On June 8, 2018, I testified before the US-China Economic and Security Review Commission on “U.S. Tools to Address Chinese Market Distortions.” This was my second time testifying in the past three years. My written submission is available here. The written submissions of other speakers, including a video of the proceedings is available through this link. The presentations of my colleagues were all excellent.
I suggested several non-tariff alternatives for dealing with IP-related concerns with China, and underscored the necessity of developing appropriate domestic government structures to engage China on technology and innovation issues. For example, the Commission seemed generally supportive of raising the diplomatic rank of USPTO attaches overseas. I also discussed the importance of data-driven analysis, including use of the case database to look at how foreigners actually fare in the courts.
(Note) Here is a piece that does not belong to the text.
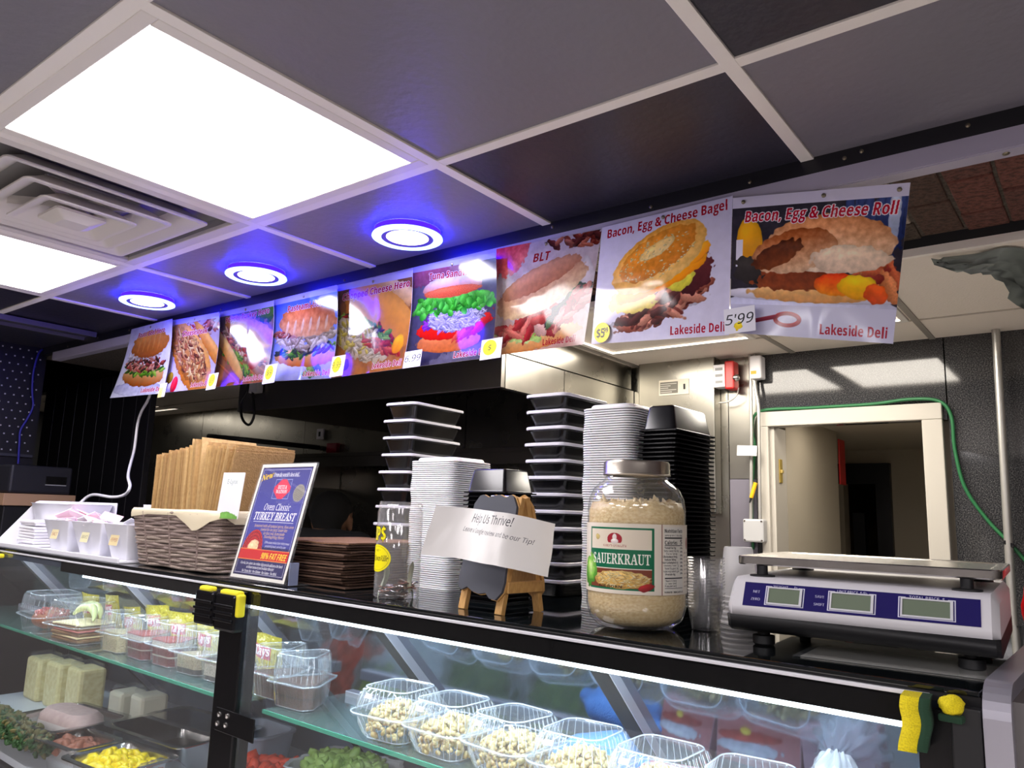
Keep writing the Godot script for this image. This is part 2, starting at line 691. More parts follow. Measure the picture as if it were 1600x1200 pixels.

The Commission seemed skeptical that the data captured some of the more egregious judicial cases of foreign mistreatment, which they viewed as undercutting the credibility of the data that is being generated. In my written submission, I encouraged the Commission to consider a hearing devoted solely to transparency in the courts.
The President’s recent decision to impose tariffs on Chinese imports in response to Chinese IP practices may render many of suggestions superfluous for now. Nonetheless, I believe the increasing complexity of China’s IP and innovation environment are issues that cannot be ignored. As I noted in my written testimony:
“The US experience suggests that innovation flourishes in open ecosystems where there is a free flow of capital, talent and technology. At the same time, the US needs to address mercantilistic practices which not only pose competitive threats to the United States but can also undermine the innovative ecosystems that have driven growth in the US economy, such as exist in Silicon Valley. Any steps taken to reduce collaboration with China or any other country needs to be carefully evaluated about its potential impact on our own technological competitiveness.”
In a separate, but nonetheless related matter, I spoke at the IPBC Global 2018 Conference in San Francisco on June 12 regarding developments in IP monetization in China. Here’s a good summary of my presentation. I thought one of the more telling moments in the panel I participated in involved China’s Technology Import/Export Regulations. One lawyer acknowledged that “the regulations are stupid” and that “what we try to do is have parties to a technology transaction acknowledge that the regulations exist and agree not to enforce them.” I discussed the regulations as potential “landmines” which could be invoked at a later time by a licensee. Many licensors appeared to be unaware of these regulations.
“Many licensors appeared to be unaware of these regulations.” What does this say about the quality of licensor counsel? These regulations have been in place for many years and are well known to those in practice.